A new consumer watchdog report out Monday shows that prosecutions of corporate lawbreakers fell to a 25-year low during former President Donald Trump's final year in office, a finding that spurred calls for the Biden administration to make a priority of ending impunity for big business.
Titled Corporate Criminals Above the Law (pdf), Public Citizen's analysis draws on federal sentencing data to show that just 94 corporations either pleaded or were found guilty of criminal activity in 2020—the lowest level since the U.S. Sentencing Commission began releasing business prosecution statistics in 1996. In 2000, by contrast, 296 corporations pleaded or were found guilty of violating the law.
At the same time as enforcement continued to decline in 2020, the report notes, deferred prosecution agreements and nonprosecution agreements spiked to 45 during Trump's last year, letting corporations such as Bayer's Monsanto, Chipotle, and JPMorgan Chase off the hook for wrongdoing ranging from improper storage of hazardous pesticide waste to violations of food safety laws.
Such "corporate leniency" agreements now represent nearly a third of all resolutions to federal cases against corporations accused committing crimes, Public Citizen found.
"Trump's DOJ is infamous for pursuing a cruel 'tough on crime' approach to immigrants and low-level offenders," Rick Claypool, a Public Citizen research director and author of the report, said in a statement. "It also should be infamous for letting corporate criminals off the hook. President Biden's DOJ should ramp up enforcement to show that corporate criminals are not above the law."
To ensure corporations are held accountable for illegal behavior that endangers workers, customers, and the environment, Public Citizen recommends that the Biden administration take a number of policy steps, including:
- Rescinding a Trump-era policy that "reduces corporate penalties by limiting how much a single corporate violation can trigger penalties from multiple enforcement agencies";
- Ending the longstanding practice of negotiating leniency agreements with lawbreaking corporations;
- Prohibiting businesses that plead or are found guilty from receiving contracts from the federal government; and
- Breaking up criminal companies that are supposedly "too big to jail."

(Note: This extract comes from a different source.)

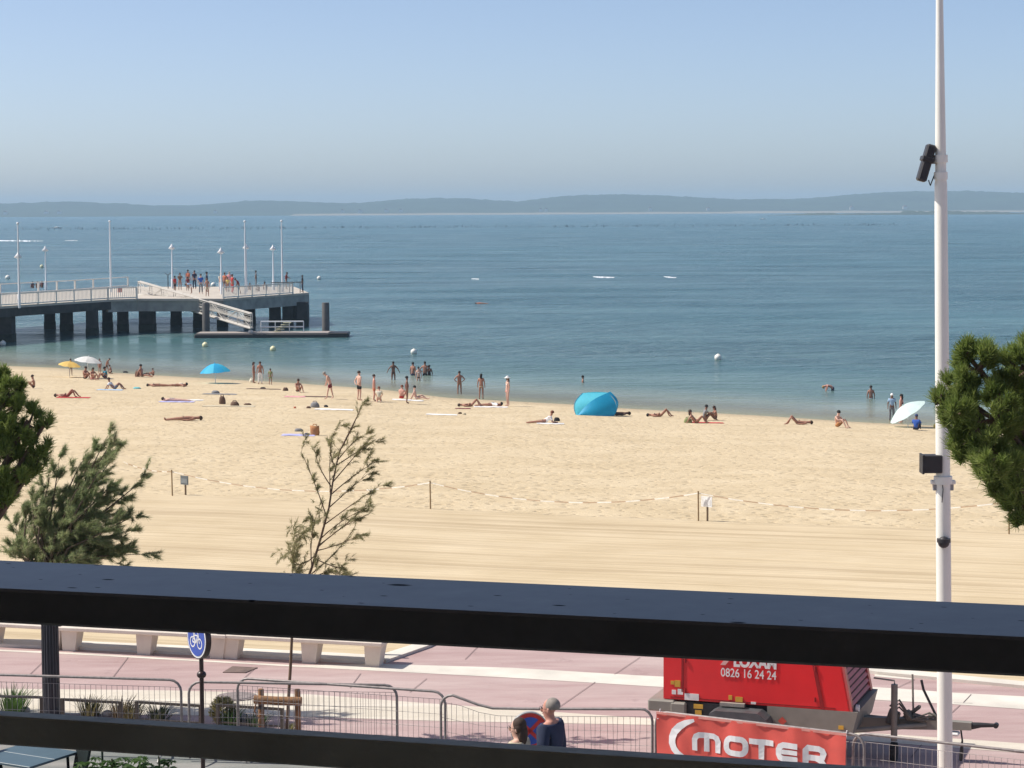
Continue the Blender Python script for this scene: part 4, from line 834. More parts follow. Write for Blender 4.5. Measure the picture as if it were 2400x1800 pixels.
railing([FE[5],FE[4],FE[3]],pan=False,sp=3.); railing([FE[3],FE[2]],False,3.); 
cr=NE[5]
MB(O).tube([cr+Vector((-3.8,-1.5,1.1)),cr+Vector((-.6,0,1.1)),cr+Vector((-.6,0,0))],.05,6).build('corner_rail',mat('dark_rail',(.06,.06,.06),.6),pier)
for k in range(3): MB(O).tube([cr+Vector((-.9-k*1.1,-.1-k*.35,0)),cr+Vector((-.9-k*1.1,-.1-k*.35,1.1))],.04,6).build('corner_rail',MC['dark_rail'],pier)
MB(O).box(at(282,692,DZ)+Vector((0,-.2,.55)),(.6,.05,.5),rz=.9).build('red_panel',mat('panel_red',(.5,.12,.09),.6),pier)
MB(O).box(at(296,712,DZ-1)+Vector((0,-.1,-.05)),(1.9,.6,1.3)).build('landing_block',CON,pier)
piles=[(-30,28,802),(104,127,771),(141,168,777),(202,228,787),(240,262,773),(275,299,777),(326,362,777),(400,424,763),(453,474,768),(509,532,766),(572,597,759),(631,657,765),(662,686,765),(695,722,765),(-130,-95,812),(-70,-50,781)]
for a,b,y in piles:
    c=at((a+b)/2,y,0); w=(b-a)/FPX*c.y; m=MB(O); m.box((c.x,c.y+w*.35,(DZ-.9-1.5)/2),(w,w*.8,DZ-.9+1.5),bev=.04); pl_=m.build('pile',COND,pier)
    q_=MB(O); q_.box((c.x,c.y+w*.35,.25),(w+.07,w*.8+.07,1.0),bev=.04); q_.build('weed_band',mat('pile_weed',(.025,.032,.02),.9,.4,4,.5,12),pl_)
MB(O).box(NE[5]+Vector((-1.0,1.2,-1.7)),(1.7,1.4,2.7)).build('end_pier_block',COND,pier)
# masts and lamps of the pier
MAST=mat('pier_mast_white',(.74,.76,.78),.4,.03)
def pmast(px,yt,yb_,label):
    b=at(px,yb_,DZ); H=(yb_-yt)/FPX*b.y; o=empty('pier_mast',b,label,'mast','tall masts on the pier'); MB().tube([(0,0,0),(0,0,H*.96)],[.105,.06],10).build('shaft',MAST,o); MB().sph((0,0,H*.98),(.14,.14,.12),8,6).build('finial',MAST,o)
pmast(46,520,722,'tall white mast nearest the left edge, behind a lamp'); pmast(260,516,684,'tall white mast standing alone in the middle of the pier'); pmast(576,516,690,'tall white mast with a lamp right beside it'); pmast(662,515,684,'tall white mast nearest the end of the pier')
def plamp(px,yt,yb_,label):
    b=at(px,yb_,DZ); H=(yb_-yt)/FPX*b.y; o=empty('pier_lamp',b,label,'lamp post','white lamps on the pier')
    m=MB(); m.tube([(0,0,0),(0,0,1.0),(0,0,1.05),(0,0,H-.5)],[.14,.13,.08,.055],10); m.build('shaft',MAST,o)
    MB().tube([(0,0,H-.45),(0,0,H-.35),(0,0,H-.05),(0,0,H+.15)],[.18,.38,.12,.04],12).build('lamp_shade',mat('lamp_shade_white',(.9,.9,.9),.3),o)
plamp(45,594,716,'white pier lamp nearest the left edge'); plamp(108,580,680,'white pier lamp above the seated group at the left'); plamp(404,575,676,'white pier lamp above the top of the gangway'); plamp(519,584,690,'cream tinted pier lamp amid the crowd'); plamp(578,574,684,'white pier lamp touching the tall mast'); plamp(641,577,680,'white pier lamp nearest the pier end')
# gangway
g0=at(328,690,DZ)+Vector((0,-1.0,.0)); g1=at(588,770,.9); gd=g1-g0; GW=empty('gangway',g0,'sloping pale lattice gangway leading down to the pontoon','gangway')
GM=mat('gangway_aluminium',(.50,.47,.42),.5,.12,3); GWd=1.3
for s_ in (0,1):
    off=Vector((0,s_*GWd,0)); up_=Vector((0,0,1.35))
    MB(g0).tube([g0+off+up_,g1+off+up_],.07,6).build('top_chord',GM,GW); MB(g0).tube([g0+off,g1+off],.11,6).build('bottom_chord',GM,GW); MB(g0).tube([g0+off+up_*.5,g1+off+up_*.5],.04,6).build('mid_rail',GM,GW)
    n=9
    for k in range(n+1): p=g0+gd*k/n+off; MB(g0).tube([p,p+up_],.045,5).build('upright',GM,GW)
    for k in range(n): p=g0+gd*k/n+off; p2=g0+gd*(k+1)/n+off; MB(g0).tube([p,p2+up_] if k%2 else [p+up_,p2],.035,5).build('diagonal',GM,GW)
    for z in (.22,.44,.66,.88): MB(g0).tube([g0+off+up_*z,g1+off+up_*z],.022,5).build('wire_rail',GM,GW)
a=g0; q=MB(g0); q.add([g0+Vector((0,.1,.02)),g1+Vector((0,.1,.02)),g1+Vector((0,GWd-.1,.02)),g0+Vector((0,GWd-.1,.02))],[(0,1,2,3)]); q.build('walkway',GM,GW)
# pontoon
p0=at(458,783,.35); p1=at(812,783,.35); pc=(p0+p1)/2; PL=(p1-p0).length; PN=empty('pontoon',(pc.x,pc.y,0),'low dark floating pontoon with a pale deck edge beside the pier','pontoon')
MB().box((0,1.5,.12),(PL,3.2,.5),bev=.08).build('hull',mat('pontoon_dark',(.045,.04,.038),.8,.2),PN); MB().box((-.6,1.5,.41),(PL-1.6,3.0,.08)).build('deck_boards',mat('pontoon_deck',(.33,.29,.26),.8,.1),PN)
MB().box((PL/2-.9,1.3,.30),(2.0,2.8,.30),bev=.1).build('end_fender',BLK,PN)
x0,x1=[(at(v,770,.45).x-pc.x) for v in (629,725)]
for z in (.95,1.45): MB().tube([(x0,1.6,z),(x1,1.6,z)],.06,6).build('guard_rail',MAST,PN)
for k in range(4): x=x0+(x1-x0)*k/3; MB().tube([(x,1.6,.45),(x,1.6,1.45)],.045,6).build('rail_upright',MAST,PN)
x=(at(680,770,.45).x-pc.x)
for k in range(5): MB().box((x-.5+k*.22,1.1,.55+k*.2),(.75,.5,.06)).build('step',mat('step_yellow',(.62,.58,.38),.6),PN)
MB().box((at(612,768,.45).x-pc.x,.8,.57),(.4,.3,.25),bev=.05).build('mooring_box',STK,PN)
for px,lab in ((482,'dark steel mooring pile at the left end of the pontoon'),(763,'dark steel mooring pile standing alone at the right end of the pontoon')):
    c=at(px,786,0); tag(MB((c.x,c.y+.4,0)).tube([(c.x,c.y+.4,-3),(c.x,c.y+.4,3.05),(c.x,c.y+.4,3.12)],[.36,.36,.33],18).build('mooring_pile',mat('pile_steel',(.10,.095,.09),.7,.2,2)),lab,'pile','mooring piles of the pontoon')
p=at(394,677,DZ); o=empty('signal_post',p,'thin dark post with a forked top on the pier left of a lamp','post'); MB().tube([(0,0,0),(0,0,1.5)],.05,6).build('post',BLK,o); MB().tube([(-.35,0,1.75),(0,0,1.5),(.35,0,1.75)],.04,5).build('fork',BLK,o)
# buoys
BY=mat('buoy_yellow',(.78,.74,.45),.5,.1,6); BYW=mat('buoy_white',(.82,.80,.72),.5,.08,6); BYG=mat('buoy_weed',(.12,.13,.06),.9)
for px,py,r_,mt,lab in ((481,808,.27,BY,'pale yellow buoy in front of the pontoon, left one'),(640,817,.26,BY,'pale yellow buoy in front of the pontoon, right one'),(970,824,.27,BYW,'white buoy beyond the bathers in the middle'),(1683,838,.29,BYW,'cream buoy far right of the blue tent'),(7,804,.27,BYW,'white buoy at the left edge by the thick pile'),(748,650,.38,BYW,'small white buoy right of the pier end'),(98,622,.4,BY,'yellow white buoy seen above the pier at the left'),(18,649,.45,BYW,'white buoy beyond the pier near the left edge'),(500,666,.4,BYW,'white buoy seen between the people on the pier')):
    c=at(px,py+5,0); o=empty('mooring_buoy',(c.x,c.y,0),lab,'buoy','buoys floating off the beach')
    m=MB(); m.sph((0,0,r_*.55),r_,14,10); m.build('float',mt,o); MB().sph((0,0,-.02),(r_*1.02,r_*1.02,r_*.28),12,4).build('weed_line',BYG,o)
    MB().tube([(0,0,r_*1.5),(0,0,r_*1.75)],r_*.14,8).build('eye',mt,o)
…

Robert Weissman, the president of Public Citizen, said in a statement that "if corporations know they can commit crimes and—if caught—be required to do little more than promise not to violate the law in the future, it is a virtual certainty they will break the law regularly and routinely."

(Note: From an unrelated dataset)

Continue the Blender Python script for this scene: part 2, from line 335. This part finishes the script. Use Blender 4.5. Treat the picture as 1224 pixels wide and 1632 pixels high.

"If we want corporations to follow the law, then it's past time to do away with deferred and non-prosecution agreements," Weissman added. "Declining corporate prosecutions and increasing corporate leniency agreements can be directly attributed to the soft-on-corporate-crime policies of the Trump administration. President Joe Biden and Attorney General Merrick Garland should swiftly rescind this destructive trend."